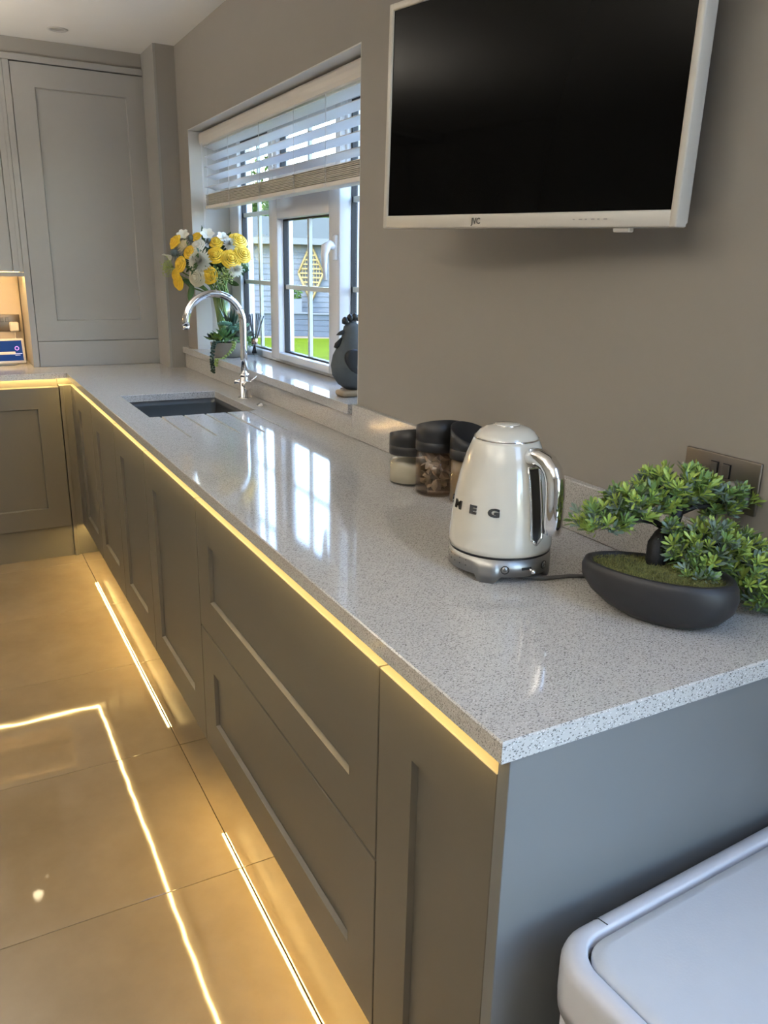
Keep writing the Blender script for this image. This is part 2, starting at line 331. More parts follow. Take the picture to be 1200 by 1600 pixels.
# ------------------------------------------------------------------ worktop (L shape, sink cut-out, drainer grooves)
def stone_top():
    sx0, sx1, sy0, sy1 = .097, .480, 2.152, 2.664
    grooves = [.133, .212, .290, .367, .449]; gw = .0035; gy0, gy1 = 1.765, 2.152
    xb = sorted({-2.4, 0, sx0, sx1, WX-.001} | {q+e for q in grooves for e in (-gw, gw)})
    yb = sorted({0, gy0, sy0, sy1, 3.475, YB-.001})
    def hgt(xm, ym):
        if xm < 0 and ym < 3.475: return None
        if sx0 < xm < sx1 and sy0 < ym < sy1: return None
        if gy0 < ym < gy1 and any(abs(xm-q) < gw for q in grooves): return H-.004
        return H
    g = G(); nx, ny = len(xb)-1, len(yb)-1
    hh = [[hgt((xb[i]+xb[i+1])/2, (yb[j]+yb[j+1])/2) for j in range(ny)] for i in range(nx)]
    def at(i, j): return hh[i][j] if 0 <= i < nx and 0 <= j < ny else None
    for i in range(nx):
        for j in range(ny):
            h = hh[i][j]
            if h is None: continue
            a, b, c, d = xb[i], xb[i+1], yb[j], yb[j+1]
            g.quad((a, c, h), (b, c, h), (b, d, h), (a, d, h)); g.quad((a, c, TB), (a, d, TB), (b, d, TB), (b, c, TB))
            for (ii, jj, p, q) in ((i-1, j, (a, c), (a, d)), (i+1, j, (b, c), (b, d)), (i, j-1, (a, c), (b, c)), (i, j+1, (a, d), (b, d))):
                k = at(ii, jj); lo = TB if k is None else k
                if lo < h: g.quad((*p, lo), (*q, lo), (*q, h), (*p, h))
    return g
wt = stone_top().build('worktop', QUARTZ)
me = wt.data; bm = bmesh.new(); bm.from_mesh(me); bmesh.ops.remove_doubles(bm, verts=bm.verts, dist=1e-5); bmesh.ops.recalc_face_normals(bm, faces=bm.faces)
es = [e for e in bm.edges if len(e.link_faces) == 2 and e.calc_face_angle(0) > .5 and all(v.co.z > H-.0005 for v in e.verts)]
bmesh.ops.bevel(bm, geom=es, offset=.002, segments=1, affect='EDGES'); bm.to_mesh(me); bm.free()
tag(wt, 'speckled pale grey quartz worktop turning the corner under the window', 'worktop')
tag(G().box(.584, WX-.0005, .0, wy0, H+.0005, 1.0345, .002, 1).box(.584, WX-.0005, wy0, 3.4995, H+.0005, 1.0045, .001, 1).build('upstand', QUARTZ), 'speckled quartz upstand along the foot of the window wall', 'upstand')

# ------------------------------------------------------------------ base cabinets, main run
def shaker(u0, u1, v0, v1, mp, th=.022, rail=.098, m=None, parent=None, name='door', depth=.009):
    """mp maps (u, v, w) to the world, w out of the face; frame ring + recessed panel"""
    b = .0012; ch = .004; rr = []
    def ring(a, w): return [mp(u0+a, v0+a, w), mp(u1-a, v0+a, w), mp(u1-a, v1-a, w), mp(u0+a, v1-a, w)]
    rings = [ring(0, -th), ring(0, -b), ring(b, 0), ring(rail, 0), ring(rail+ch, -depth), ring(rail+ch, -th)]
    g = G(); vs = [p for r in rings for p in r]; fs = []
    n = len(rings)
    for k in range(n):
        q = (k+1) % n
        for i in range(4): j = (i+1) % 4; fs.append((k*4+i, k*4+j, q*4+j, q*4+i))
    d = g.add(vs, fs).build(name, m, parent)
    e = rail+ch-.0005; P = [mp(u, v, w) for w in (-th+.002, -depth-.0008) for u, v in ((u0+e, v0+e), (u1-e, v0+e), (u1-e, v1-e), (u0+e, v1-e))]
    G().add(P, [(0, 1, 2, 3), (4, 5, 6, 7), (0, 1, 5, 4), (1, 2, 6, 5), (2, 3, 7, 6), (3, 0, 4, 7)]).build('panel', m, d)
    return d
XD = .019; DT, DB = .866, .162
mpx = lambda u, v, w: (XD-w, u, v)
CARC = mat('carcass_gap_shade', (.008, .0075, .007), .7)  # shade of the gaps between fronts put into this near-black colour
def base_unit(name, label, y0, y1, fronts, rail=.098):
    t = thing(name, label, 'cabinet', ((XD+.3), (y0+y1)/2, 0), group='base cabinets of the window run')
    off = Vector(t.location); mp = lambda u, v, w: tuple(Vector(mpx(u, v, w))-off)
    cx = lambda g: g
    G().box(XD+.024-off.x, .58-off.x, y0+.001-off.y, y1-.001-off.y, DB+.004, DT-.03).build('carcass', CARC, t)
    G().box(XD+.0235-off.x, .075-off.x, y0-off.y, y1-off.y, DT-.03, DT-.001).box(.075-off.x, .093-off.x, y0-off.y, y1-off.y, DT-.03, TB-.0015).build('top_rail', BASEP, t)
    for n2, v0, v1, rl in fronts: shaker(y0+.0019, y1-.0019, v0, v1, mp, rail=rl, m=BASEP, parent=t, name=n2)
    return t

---

> [TASK DIRECTIONS] Transcribe the full listing above exactly, with the images removed.

> [ANSWER TO THIS EXERCISE]
Keep writing the Blender script for this image. This is part 2, starting at line 331. More parts follow. Take the picture to be 1200 by 1600 pixels.
# ------------------------------------------------------------------ worktop (L shape, sink cut-out, drainer grooves)
def stone_top():
    sx0, sx1, sy0, sy1 = .097, .480, 2.152, 2.664
    grooves = [.133, .212, .290, .367, .449]; gw = .0035; gy0, gy1 = 1.765, 2.152
    xb = sorted({-2.4, 0, sx0, sx1, WX-.001} | {q+e for q in grooves for e in (-gw, gw)})
    yb = sorted({0, gy0, sy0, sy1, 3.475, YB-.001})
    def hgt(xm, ym):
        if xm < 0 and ym < 3.475: return None
        if sx0 < xm < sx1 and sy0 < ym < sy1: return None
        if gy0 < ym < gy1 and any(abs(xm-q) < gw for q in grooves): return H-.004
        return H
    g = G(); nx, ny = len(xb)-1, len(yb)-1
    hh = [[hgt((xb[i]+xb[i+1])/2, (yb[j]+yb[j+1])/2) for j in range(ny)] for i in range(nx)]
    def at(i, j): return hh[i][j] if 0 <= i < nx and 0 <= j < ny else None
    for i in range(nx):
        for j in range(ny):
            h = hh[i][j]
            if h is None: continue
            a, b, c, d = xb[i], xb[i+1], yb[j], yb[j+1]
            g.quad((a, c, h), (b, c, h), (b, d, h), (a, d, h)); g.quad((a, c, TB), (a, d, TB), (b, d, TB), (b, c, TB))
            for (ii, jj, p, q) in ((i-1, j, (a, c), (a, d)), (i+1, j, (b, c), (b, d)), (i, j-1, (a, c), (b, c)), (i, j+1, (a, d), (b, d))):
                k = at(ii, jj); lo = TB if k is None else k
                if lo < h: g.quad((*p, lo), (*q, lo), (*q, h), (*p, h))
    return g
wt = stone_top().build('worktop', QUARTZ)
me = wt.data; bm = bmesh.new(); bm.from_mesh(me); bmesh.ops.remove_doubles(bm, verts=bm.verts, dist=1e-5); bmesh.ops.recalc_face_normals(bm, faces=bm.faces)
es = [e for e in bm.edges if len(e.link_faces) == 2 and e.calc_face_angle(0) > .5 and all(v.co.z > H-.0005 for v in e.verts)]
bmesh.ops.bevel(bm, geom=es, offset=.002, segments=1, affect='EDGES'); bm.to_mesh(me); bm.free()
tag(wt, 'speckled pale grey quartz worktop turning the corner under the window', 'worktop')
tag(G().box(.584, WX-.0005, .0, wy0, H+.0005, 1.0345, .002, 1).box(.584, WX-.0005, wy0, 3.4995, H+.0005, 1.0045, .001, 1).build('upstand', QUARTZ), 'speckled quartz upstand along the foot of the window wall', 'upstand')

# ------------------------------------------------------------------ base cabinets, main run
def shaker(u0, u1, v0, v1, mp, th=.022, rail=.098, m=None, parent=None, name='door', depth=.009):
    """mp maps (u, v, w) to the world, w out of the face; frame ring + recessed panel"""
    b = .0012; ch = .004; rr = []
    def ring(a, w): return [mp(u0+a, v0+a, w), mp(u1-a, v0+a, w), mp(u1-a, v1-a, w), mp(u0+a, v1-a, w)]
    rings = [ring(0, -th), ring(0, -b), ring(b, 0), ring(rail, 0), ring(rail+ch, -depth), ring(rail+ch, -th)]
    g = G(); vs = [p for r in rings for p in r]; fs = []
    n = len(rings)
    for k in range(n):
        q = (k+1) % n
        for i in range(4): j = (i+1) % 4; fs.append((k*4+i, k*4+j, q*4+j, q*4+i))
    d = g.add(vs, fs).build(name, m, parent)
    e = rail+ch-.0005; P = [mp(u, v, w) for w in (-th+.002, -depth-.0008) for u, v in ((u0+e, v0+e), (u1-e, v0+e), (u1-e, v1-e), (u0+e, v1-e))]
    G().add(P, [(0, 1, 2, 3), (4, 5, 6, 7), (0, 1, 5, 4), (1, 2, 6, 5), (2, 3, 7, 6), (3, 0, 4, 7)]).build('panel', m, d)
    return d
XD = .019; DT, DB = .866, .162
mpx = lambda u, v, w: (XD-w, u, v)
CARC = mat('carcass_gap_shade', (.008, .0075, .007), .7)  # shade of the gaps between fronts put into this near-black colour
def base_unit(name, label, y0, y1, fronts, rail=.098):
    t = thing(name, label, 'cabinet', ((XD+.3), (y0+y1)/2, 0), group='base cabinets of the window run')
    off = Vector(t.location); mp = lambda u, v, w: tuple(Vector(mpx(u, v, w))-off)
    cx = lambda g: g
    G().box(XD+.024-off.x, .58-off.x, y0+.001-off.y, y1-.001-off.y, DB+.004, DT-.03).build('carcass', CARC, t)
    G().box(XD+.0235-off.x, .075-off.x, y0-off.y, y1-off.y, DT-.03, DT-.001).box(.075-off.x, .093-off.x, y0-off.y, y1-off.y, DT-.03, TB-.0015).build('top_rail', BASEP, t)
    for n2, v0, v1, rl in fronts: shaker(y0+.0019, y1-.0019, v0, v1, mp, rail=rl, m=BASEP, parent=t, name=n2)
    return t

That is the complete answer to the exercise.